Free reusable bags are being given out at 20 stores around the city, including La Tropicana in Highland Park, Whole Foods in Sherman Oaks, India Sweets & Spices in Canoga Park and El Super in Wilmington.

The Los Angeles City Council passed the ban last June, making Los Angeles, with its close to 4 million residents, the most populous city in the nation to do so.

The city joined Los Angeles County and a long list of other cities that already have bans in place, including Long Beach, West Hollywood, Culver City, Huntington Beach, Malibu, Santa Monica, Glendale and Pasadena.

In 2007, San Francisco became the first city in the nation to adopt a plastic bag ban.
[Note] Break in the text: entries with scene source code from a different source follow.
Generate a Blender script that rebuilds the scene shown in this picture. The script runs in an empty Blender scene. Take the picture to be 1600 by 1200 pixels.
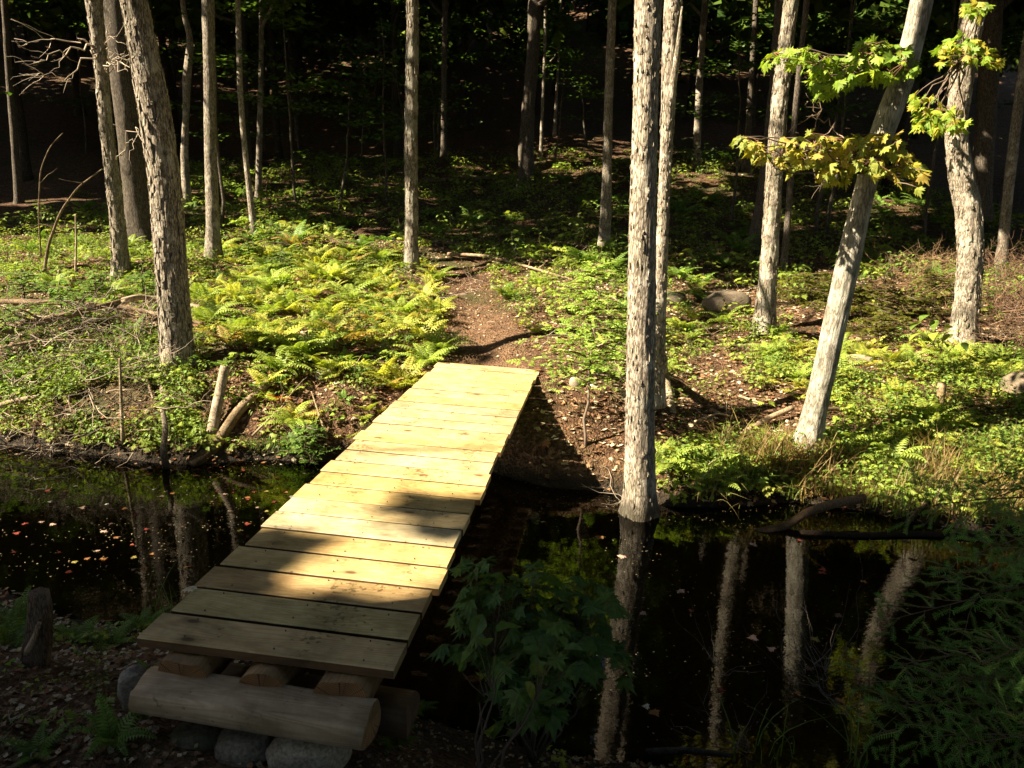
import bpy, math, random
import numpy as np
from mathutils import Vector, Matrix

random.seed(7)
RNG = np.random.default_rng(11)
SC = bpy.context.scene
COL = SC.collection

# ------------------------------------------------------------------ camera
F = 1244.0                      # focal length in pixels of the 1600x1200 photograph
CAMZ = 2.2
PITCH, ROLL = math.radians(14.26), math.radians(1.7)
CAM = np.array([0.0, 0.0, CAMZ])
fwd = np.array([0, math.cos(PITCH), -math.sin(PITCH)])
_r0 = np.array([1.0, 0, 0]); _u0 = np.cross(_r0, fwd)
c_r = math.cos(ROLL) * _r0 + math.sin(ROLL) * _u0
c_u = -math.sin(ROLL) * _r0 + math.cos(ROLL) * _u0
cd = bpy.data.cameras.new('camera'); cam = bpy.data.objects.new('camera', cd); COL.objects.link(cam)
cam.matrix_world = Matrix(((c_r[0], c_u[0], -fwd[0], 0), (c_r[1], c_u[1], -fwd[1], 0), (c_r[2], c_u[2], -fwd[2], CAMZ), (0, 0, 0, 1)))
cd.sensor_width = 36; cd.lens = 36 * F / 1600; cd.clip_start = 0.05; cd.clip_end = 600
SC.camera = cam

# ------------------------------------------------------------------ light
SUN_EL = math.radians(40)
SUN_AZ = math.radians(-108)      # from +Y, clockwise: left and a little behind the camera
S = np.array([math.sin(SUN_AZ) * math.cos(SUN_EL), math.cos(SUN_AZ) * math.cos(SUN_EL), math.sin(SUN_EL)])
world = bpy.data.worlds.new('World'); SC.world = world; world.use_nodes = True
wn = world.node_tree
sky = wn.nodes.new('ShaderNodeTexSky'); sky.sky_type = 'NISHITA'; sky.sun_disc = False
sky.sun_elevation = SUN_EL; sky.sun_rotation = SUN_AZ
bg = wn.nodes['Background']; bg.inputs[1].default_value = 0.05
wn.links.new(sky.outputs[0], bg.inputs[0])
sl = bpy.data.lights.new('sun', 'SUN'); sl.energy = 5.0; sl.angle = math.radians(0.53); sl.color = (1.0, 0.87, 0.66)
so = bpy.data.objects.new('sun', sl); COL.objects.link(so)
so.rotation_euler = Vector(tuple(S)).to_track_quat('Z', 'Y').to_euler()
vs = SC.view_settings
vs.view_transform = 'Standard'; vs.look = 'None'; vs.exposure = 2.2; vs.gamma = 1.0
try: vs.use_curve_mapping = False
except Exception: pass
SC.render.engine = 'CYCLES'
cy = SC.cycles
cy.max_bounces = 6; cy.diffuse_bounces = 3; cy.glossy_bounces = 3; cy.transmission_bounces = 3; cy.transparent_max_bounces = 8
cy.sample_clamp_indirect = 4.0
cy.use_denoising = True

# ------------------------------------------------------------------ picture <-> place
def ray(x, y):
    return c_r * ((x - 800) / F) - c_u * ((y - 600) / F) + fwd
def at_z(x, y, z):
    d = ray(x, y); return CAM + d * ((z - CAMZ) / d[2])
def at_y(x, y, Y):
    d = ray(x, y); return CAM + d * (Y / d[1])
def project(P):
    P = np.asarray(P, float); d = P - CAM
    zz = d @ fwd; ok = zz > 0.1; zz = np.where(ok, zz, 1)
    px = 800 + F * (d @ c_r) / zz; py = 600 - F * (d @ c_u) / zz
    return np.where(ok, px, -9999), np.where(ok, py, -9999)
def inpoly(x, y, poly):
    x = np.asarray(x); y = np.asarray(y); ins = np.zeros(x.shape, bool)
    n = len(poly)
    for i in range(n):
        x1, y1 = poly[i]; x2, y2 = poly[(i + 1) % n]
        if y1 == y2: continue
        c = ((y1 > y) != (y2 > y)) & (x < (x2 - x1) * (y - y1) / (y2 - y1) + x1)
        ins ^= c
    return ins

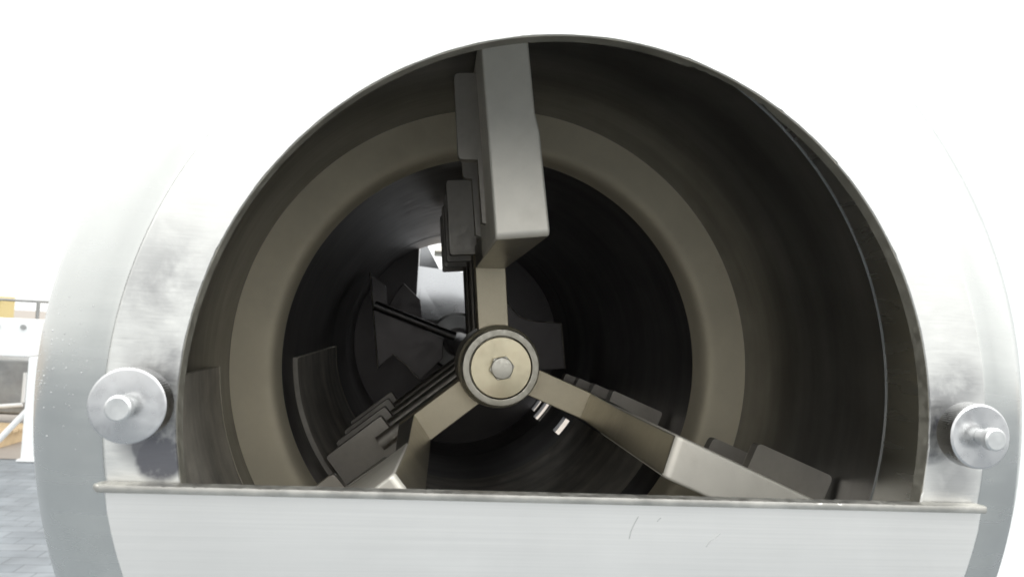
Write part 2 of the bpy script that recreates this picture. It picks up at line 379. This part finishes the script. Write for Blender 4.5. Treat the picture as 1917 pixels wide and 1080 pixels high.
def solid(i, k):
    if k < 0 or k >= nz_ - 1: return False
    a = (ab_[i] + (ab_[i + 1] if i + 1 < na else 360)) / 2; z = (zb_[k] + zb_[k + 1]) / 2
    return not any(q[0] < z < q[1] and q[2] < a < q[3] for q in glint_slots)
for i in range(na):
    j = (i + 1) % na
    for k in range(nz_ - 1):
        if not solid(i, k): continue
        bm.faces.new((gi[i][k], gi[j][k], gi[j][k + 1], gi[i][k + 1])); bm.faces.new((go[i][k], go[j][k], go[j][k + 1], go[i][k + 1]))
        if not solid(i, k - 1): bm.faces.new((gi[i][k], gi[j][k], go[j][k], go[i][k]))
        if not solid(i, k + 1): bm.faces.new((gi[i][k + 1], gi[j][k + 1], go[j][k + 1], go[i][k + 1]))
        if not solid((i - 1) % na, k): bm.faces.new((gi[i][k], gi[i][k + 1], go[i][k + 1], go[i][k]))
        if not solid(j, k): bm.faces.new((gi[j][k], gi[j][k + 1], go[j][k + 1], go[j][k]))
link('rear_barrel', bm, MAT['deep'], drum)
# rear wall with the outlet opening (upper left), built as sectors around a cut-out
def rear_wall():
    bm = bmesh.new()
    x0, x1, yb = -0.485, 0.10, 0.235
    R = 1.153
    def arc(a0, a1, n): return [(R * math.cos(math.radians(a0 + (a1 - a0) * i / n)), R * math.sin(math.radians(a0 + (a1 - a0) * i / n))) for i in range(n + 1)]
    aL = math.degrees(math.atan2(math.sqrt(R * R - x0 * x0), x0)); aR = math.degrees(math.atan2(math.sqrt(R * R - x1 * x1), x1))
    aLb = math.degrees(math.atan2(yb, -math.sqrt(R * R - yb * yb))) % 360; aRb = math.degrees(math.asin(yb / R))
    left = [(x0, yb)] + arc(aL, aLb, 16)
    rightp = [(x1, yb)] + arc(aRb, aR, 20)
    low = arc(aLb, 360 + aRb, 60)
    for poly in (left, rightp):
        xy_prism(bm, poly, 6.601, 6.66, 0)
    xy_prism(bm, low, 6.601, 6.66, 0)
    return bm
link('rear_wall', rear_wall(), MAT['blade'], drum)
# liner plates
bm = bmesh.new()
lathe(bm, [(1.362, 0.30), (1.381, 0.30), (1.381, 1.80), (1.362, 1.80)], 60, True, 182.2, 300); link('liner_plate', bm, MAT['liner'], drum)
bm = bmesh.new()
rr = lathe(bm, [(1.122, 2.58), (1.146, 2.56), (1.146, 4.55), (1.122, 4.55)], 90, True, 181.8, 330)
for ring in rr:
    d = rnd.uniform(-0.0015, 0.0015)
    for k in (0, 1): ring[k].co.y += d
for i, ring in enumerate(rr):
    ang = 181.8 + (330 - 181.8) * i / 90
    if ang > 250:
        f = 1 + (1.143 / 1.122 - 1) * min(1, (ang - 250) / 40); ring[0].co.x *= f; ring[0].co.z *= f
link('liner_plate', bm, MAT['liner'], drum)
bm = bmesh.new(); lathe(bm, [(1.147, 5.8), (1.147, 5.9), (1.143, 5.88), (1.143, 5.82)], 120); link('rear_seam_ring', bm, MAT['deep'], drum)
def bead(r, z, a0, a1, rad, n=160):
    bm = bmesh.new(); pts = []
    for i in range(n + 1):
        a = math.radians(a0 + (a1 - a0) * i / n); q = r + rnd.uniform(-0.0008, 0.0008)
        pts.append(P(q * math.cos(a), q * math.sin(a), z + rnd.uniform(-0.001, 0.001)))
    for p, q in zip(pts[:-1], pts[1:]): tube(bm, p, q, rad * S * rnd.uniform(0.8, 1.2), 6)
    return bm
link('lit_edge_bead', bead(1.3605, 1.803, 182.2, 300, 0.0022), MAT['bolt'], drum)  # thin beads added along liner edges to draw their bright lines
link('lit_edge_bead', bead(1.1195, 4.552, 181.8, 250, 0.004), MAT['bolt'], drum)
bm = bmesh.new()
for k in range(12): tube(bm, pt(182.0, 1.36, 0.004 * 0, 0.4 + 1.4 * k / 12) , pt(182.0, 1.36, 0, 0.4 + 1.4 * (k + 1) / 12), 0.0016 * S, 6)
link('lit_edge_bead', bm, MAT['liner'], drum)
bm = bmesh.new()
for k in range(24): tube(bm, pt(181.8, 1.119 + rnd.uniform(-.004, .004), 0, 2.6 + 1.9 * k / 24), pt(181.8, 1.119, 0, 2.6 + 1.9 * (k + 0.95) / 24), 0.004 * S, 6)
link('lit_edge_bead', bm, MAT['bolt'], drum)
# bearing flange on the rear wall
bm = bmesh.new(); lathe(bm, [(0.16, 6.42), (0.30, 6.42), (0.33, 6.45), (0.33, 6.599), (0.16, 6.599)], 64); link('bearing_flange', bm, MAT['inside'], drum)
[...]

An effort by state Sen. Alex Padilla, a former Los Angeles city councilman, to take the ban statewide is also in the works.

His bill, SB 270, would address long-running concerns that a ban may lead to job loss among plastic bags industry workers, while ensuring single-use plastic bags no longer "fill our landfills, clog inland waterways, litter our coastline and kill thousands of fish, marine mammals and seabirds."

Under the bill, plastic bag businesses would be able to apply for loans or grants to help them transition into manufacturing reusable bags, with the caveat that the companies keep the same workers, Padilla said.